> _INFORMATION SUPPLIED_
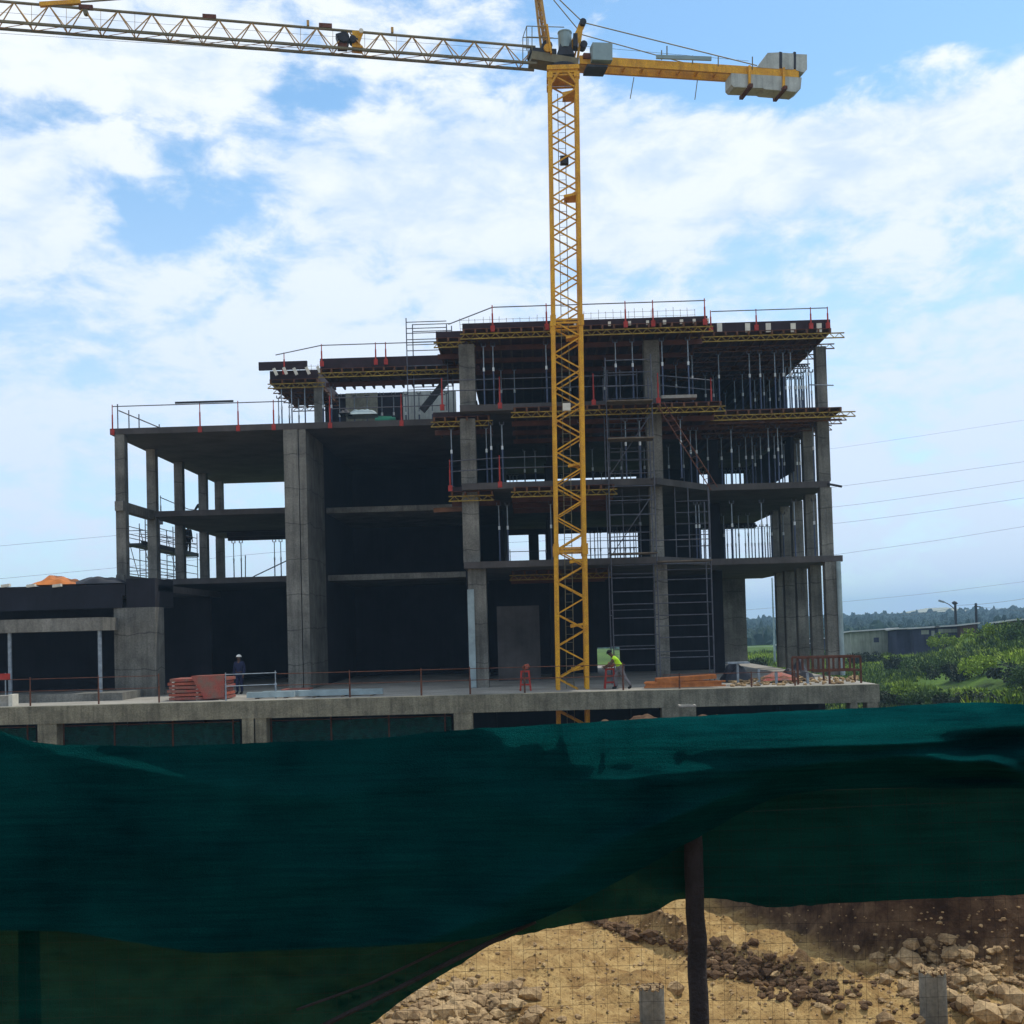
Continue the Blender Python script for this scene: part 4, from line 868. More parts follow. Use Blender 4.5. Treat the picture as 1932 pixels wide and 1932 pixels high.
def person(label, foot, pose, face, mats, sc=1.0, hat=True, vest=True):
    """pose in metres: x forward, y left, z up; face = heading angle"""
    t = thing('person', label, 'person', tuple(foot), 'workers on the site')
    R = Matrix.Rotation(face, 3, 'Z'); F = lambda p: R @ (Vector(p)*sc) + Vector(foot)
    J = pose
    names = ['pelvis', 'waist', 'chest', 'neck', 'chin', 'head', 'crown']
    rad = {'pelvis': (.14, .11), 'waist': (.13, .10), 'chest': (.16, .115), 'neck': .058, 'chin': .068, 'head': .092, 'crown': .07,
           'sl': .065, 'el': .045, 'wl': .032, 'hl': .036, 'sr': .065, 'er': .045, 'wr': .032, 'hr': .036,
           'tl': .095, 'kl': .062, 'al': .042, 'fl': .045, 'ol': .035, 'tr': .095, 'kr': .062, 'ar': .042, 'fr': .045, 'or': .035}
    ks = list(rad); idx = {k: i for i, k in enumerate(ks)}
    js = [[F(J[k]), rad[k] if isinstance(rad[k], tuple) else rad[k]] for k in ks]
    js = [(a, tuple(q*sc for q in b) if isinstance(b, tuple) else b*sc) for a, b in js]
    ed = [('pelvis', 'waist'), ('waist', 'chest'), ('chest', 'neck'), ('neck', 'chin'), ('chin', 'head'), ('head', 'crown'), ('chest', 'sl'), ('sl', 'el'), ('el', 'wl'), ('wl', 'hl'), ('chest', 'sr'), ('sr', 'er'), ('er', 'wr'), ('wr', 'hr'),
          ('pelvis', 'tl'), ('tl', 'kl'), ('kl', 'al'), ('al', 'fl'), ('fl', 'ol'), ('pelvis', 'tr'), ('tr', 'kr'), ('kr', 'ar'), ('ar', 'fr'), ('fr', 'or')]
    ed = [(idx[a], idx[b]) for a, b in ed]
    # fingers and nose
    for h, w in (('hl', 'wl'), ('hr', 'wr')):
        d = (Vector(J[h])-Vector(J[w])).normalized(); s_ = d.cross(Vector((0, 1, 0))); s_ = s_.normalized() if s_.length > .1 else Vector((1, 0, 0))
        for q in range(5):
            o_ = s_*(.03*(q-1.5)) if q < 4 else s_*-.055
            L_ = (.07, .085, .08, .06, .03)[q]; js.append((F(Vector(J[h])+d*.03+o_*(1 if q < 4 else .6)), .010*sc)); js.append((F(Vector(J[h])+d*(.03+L_)+o_+Vector((0, .015, -.005))), .008*sc))
            n_ = len(js); ed += [(idx[h], n_-2), (n_-2, n_-1)]
    hd = Vector(J['head']); fw = Vector(J.get('look', (1, 0, 0))); js.append((F(hd+fw*.10+Vector((0, 0, -.01))), .016*sc)); ed.append((idx['head'], len(js)-1))
    skin_mesh('body', js, ed, 'skin', t, 2)
    def part(nm, ks2, grow, m):
        sub = [k for k in ks2]; ii = {k: i for i, k in enumerate(sub)}
        jj = []
        for k in sub:
            r = rad.get(k.split('~')[0], .05); pos = Vector(J[k.split('~')[0]])
            if '~' in k: o2 = Vector(J[k.split('~')[1]]); pos = pos.lerp(o2, .45); r = .05
            r = tuple((q+grow)*sc for q in r) if isinstance(r, tuple) else (r+grow)*sc; jj.append((F(pos), r))
        full = {k: k for k in sub}
        ee = []
        chain = [('pelvis', 'waist'), ('waist', 'chest'), ('chest', 'sl'), ('chest', 'sr'), ('sl', 'el'), ('sr', 'er'), ('pelvis', 'tl'), ('pelvis', 'tr'), ('tl', 'kl'), ('tr', 'kr'), ('kl', 'al'), ('kr', 'ar'), ('sl', 'sl~el'), ('sr', 'sr~er'), ('al', 'fl'), ('fl', 'ol'), ('ar', 'fr'), ('fr', 'or'), ('el', 'wl'), ('er', 'wr')]
        for a, b in chain:
            if a in ii and b in ii: ee.append((ii[a], ii[b]))
        skin_mesh(nm, jj, ee, m, t, 2)
    part('trousers', ['pelvis', 'tl', 'kl', 'al', 'tr', 'kr', 'ar'], .016, mats[1])
    part('vest' if vest else 'jacket', (['pelvis', 'waist', 'chest', 'sl', 'sr', 'sl~el', 'sr~er'] if vest else ['pelvis', 'waist', 'chest', 'sl', 'sr', 'el', 'er', 'wl', 'wr']), .032, mats[0])
    for f, o_ in (('fl', 'ol'), ('fr', 'or')): part('boot', ['al', 'fl', 'ol'] if f == 'fl' else ['ar', 'fr', 'or'], .014, 'black')
    up = (Vector(J['crown'])-Vector(J['chin'])).normalized(); hc = F(Vector(J['head'])+up*.05); up = R @ up; fw2 = R @ fw
    q = up.to_track_quat('Z', 'X').to_matrix(); mb = MB(); n = 14; rr = .128*sc
    for j in range(6):
        th = j/5*math.pi/2
        for i in range(n): mb.v.append(hc+q @ Vector((rr*math.cos(th)*math.cos(2*math.pi*i/n), rr*math.cos(th)*math.sin(2*math.pi*i/n), rr*.95*math.sin(th))))
    mb.f = [(j*n+i, j*n+(i+1) % n, (j+1)*n+(i+1) % n, (j+1)*n+i) for j in range(5) for i in range(n)]
    bi = len(mb.v)
    for i in range(n):
        d = q @ Vector((math.cos(2*math.pi*i/n), math.sin(2*math.pi*i/n), 0)); mb.v.append(hc+d*rr*(1.12+.25*max(0, d.dot(fw2))))
    mb.f += [(i, (i+1) % n, bi+(i+1) % n, bi+i) for i in range(n)]
    obj('helmet' if hat else 'cap', mb, mats[2], t, smooth=True)
    return t
def stand(**k):
    J = dict(pelvis=(0, 0, .95), waist=(0, 0, 1.1), chest=(.0, 0, 1.34), neck=(0, 0, 1.50), chin=(.02, 0, 1.56), head=(.02, 0, 1.64), crown=(.01, 0, 1.71),
             sl=(0, .19, 1.42), el=(-.02, .25, 1.14), wl=(.06, .25, .90), hl=(.08, .24, .83), sr=(0, -.19, 1.42), er=(-.02, -.25, 1.14), wr=(.06, -.25, .90), hr=(.08, -.24, .83),
             tl=(0, .10, .90), kl=(.02, .11, .50), al=(-.02, .12, .09), fl=(.05, .12, .045), ol=(.17, .13, .04), tr=(0, -.10, .90), kr=(.02, -.11, .50), ar=(-.02, -.12, .09), fr=(.05, -.12, .045))
    J['or'] = (.17, -.13, .04); J.update(k); return J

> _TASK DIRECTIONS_
Copy the data exactly. Any picture it contains is to be omitted.

> _OUTPUT OF THE TASK_
Continue the Blender Python script for this scene: part 4, from line 868. More parts follow. Use Blender 4.5. Treat the picture as 1932 pixels wide and 1932 pixels high.
def person(label, foot, pose, face, mats, sc=1.0, hat=True, vest=True):
    """pose in metres: x forward, y left, z up; face = heading angle"""
    t = thing('person', label, 'person', tuple(foot), 'workers on the site')
    R = Matrix.Rotation(face, 3, 'Z'); F = lambda p: R @ (Vector(p)*sc) + Vector(foot)
    J = pose
    names = ['pelvis', 'waist', 'chest', 'neck', 'chin', 'head', 'crown']
    rad = {'pelvis': (.14, .11), 'waist': (.13, .10), 'chest': (.16, .115), 'neck': .058, 'chin': .068, 'head': .092, 'crown': .07,
           'sl': .065, 'el': .045, 'wl': .032, 'hl': .036, 'sr': .065, 'er': .045, 'wr': .032, 'hr': .036,
           'tl': .095, 'kl': .062, 'al': .042, 'fl': .045, 'ol': .035, 'tr': .095, 'kr': .062, 'ar': .042, 'fr': .045, 'or': .035}
    ks = list(rad); idx = {k: i for i, k in enumerate(ks)}
    js = [[F(J[k]), rad[k] if isinstance(rad[k], tuple) else rad[k]] for k in ks]
    js = [(a, tuple(q*sc for q in b) if isinstance(b, tuple) else b*sc) for a, b in js]
    ed = [('pelvis', 'waist'), ('waist', 'chest'), ('chest', 'neck'), ('neck', 'chin'), ('chin', 'head'), ('head', 'crown'), ('chest', 'sl'), ('sl', 'el'), ('el', 'wl'), ('wl', 'hl'), ('chest', 'sr'), ('sr', 'er'), ('er', 'wr'), ('wr', 'hr'),
          ('pelvis', 'tl'), ('tl', 'kl'), ('kl', 'al'), ('al', 'fl'), ('fl', 'ol'), ('pelvis', 'tr'), ('tr', 'kr'), ('kr', 'ar'), ('ar', 'fr'), ('fr', 'or')]
    ed = [(idx[a], idx[b]) for a, b in ed]
    # fingers and nose
    for h, w in (('hl', 'wl'), ('hr', 'wr')):
        d = (Vector(J[h])-Vector(J[w])).normalized(); s_ = d.cross(Vector((0, 1, 0))); s_ = s_.normalized() if s_.length > .1 else Vector((1, 0, 0))
        for q in range(5):
            o_ = s_*(.03*(q-1.5)) if q < 4 else s_*-.055
            L_ = (.07, .085, .08, .06, .03)[q]; js.append((F(Vector(J[h])+d*.03+o_*(1 if q < 4 else .6)), .010*sc)); js.append((F(Vector(J[h])+d*(.03+L_)+o_+Vector((0, .015, -.005))), .008*sc))
            n_ = len(js); ed += [(idx[h], n_-2), (n_-2, n_-1)]
    hd = Vector(J['head']); fw = Vector(J.get('look', (1, 0, 0))); js.append((F(hd+fw*.10+Vector((0, 0, -.01))), .016*sc)); ed.append((idx['head'], len(js)-1))
    skin_mesh('body', js, ed, 'skin', t, 2)
    def part(nm, ks2, grow, m):
        sub = [k for k in ks2]; ii = {k: i for i, k in enumerate(sub)}
        jj = []
        for k in sub:
            r = rad.get(k.split('~')[0], .05); pos = Vector(J[k.split('~')[0]])
            if '~' in k: o2 = Vector(J[k.split('~')[1]]); pos = pos.lerp(o2, .45); r = .05
            r = tuple((q+grow)*sc for q in r) if isinstance(r, tuple) else (r+grow)*sc; jj.append((F(pos), r))
        full = {k: k for k in sub}
        ee = []
        chain = [('pelvis', 'waist'), ('waist', 'chest'), ('chest', 'sl'), ('chest', 'sr'), ('sl', 'el'), ('sr', 'er'), ('pelvis', 'tl'), ('pelvis', 'tr'), ('tl', 'kl'), ('tr', 'kr'), ('kl', 'al'), ('kr', 'ar'), ('sl', 'sl~el'), ('sr', 'sr~er'), ('al', 'fl'), ('fl', 'ol'), ('ar', 'fr'), ('fr', 'or'), ('el', 'wl'), ('er', 'wr')]
        for a, b in chain:
            if a in ii and b in ii: ee.append((ii[a], ii[b]))
        skin_mesh(nm, jj, ee, m, t, 2)
    part('trousers', ['pelvis', 'tl', 'kl', 'al', 'tr', 'kr', 'ar'], .016, mats[1])
    part('vest' if vest else 'jacket', (['pelvis', 'waist', 'chest', 'sl', 'sr', 'sl~el', 'sr~er'] if vest else ['pelvis', 'waist', 'chest', 'sl', 'sr', 'el', 'er', 'wl', 'wr']), .032, mats[0])
    for f, o_ in (('fl', 'ol'), ('fr', 'or')): part('boot', ['al', 'fl', 'ol'] if f == 'fl' else ['ar', 'fr', 'or'], .014, 'black')
    up = (Vector(J['crown'])-Vector(J['chin'])).normalized(); hc = F(Vector(J['head'])+up*.05); up = R @ up; fw2 = R @ fw
    q = up.to_track_quat('Z', 'X').to_matrix(); mb = MB(); n = 14; rr = .128*sc
    for j in range(6):
        th = j/5*math.pi/2
        for i in range(n): mb.v.append(hc+q @ Vector((rr*math.cos(th)*math.cos(2*math.pi*i/n), rr*math.cos(th)*math.sin(2*math.pi*i/n), rr*.95*math.sin(th))))
    mb.f = [(j*n+i, j*n+(i+1) % n, (j+1)*n+(i+1) % n, (j+1)*n+i) for j in range(5) for i in range(n)]
    bi = len(mb.v)
    for i in range(n):
        d = q @ Vector((math.cos(2*math.pi*i/n), math.sin(2*math.pi*i/n), 0)); mb.v.append(hc+d*rr*(1.12+.25*max(0, d.dot(fw2))))
    mb.f += [(i, (i+1) % n, bi+(i+1) % n, bi+i) for i in range(n)]
    obj('helmet' if hat else 'cap', mb, mats[2], t, smooth=True)
    return t
def stand(**k):
    J = dict(pelvis=(0, 0, .95), waist=(0, 0, 1.1), chest=(.0, 0, 1.34), neck=(0, 0, 1.50), chin=(.02, 0, 1.56), head=(.02, 0, 1.64), crown=(.01, 0, 1.71),
             sl=(0, .19, 1.42), el=(-.02, .25, 1.14), wl=(.06, .25, .90), hl=(.08, .24, .83), sr=(0, -.19, 1.42), er=(-.02, -.25, 1.14), wr=(.06, -.25, .90), hr=(.08, -.24, .83),
             tl=(0, .10, .90), kl=(.02, .11, .50), al=(-.02, .12, .09), fl=(.05, .12, .045), ol=(.17, .13, .04), tr=(0, -.10, .90), kr=(.02, -.11, .50), ar=(-.02, -.12, .09), fr=(.05, -.12, .045))
    J['or'] = (.17, -.13, .04); J.update(k); return J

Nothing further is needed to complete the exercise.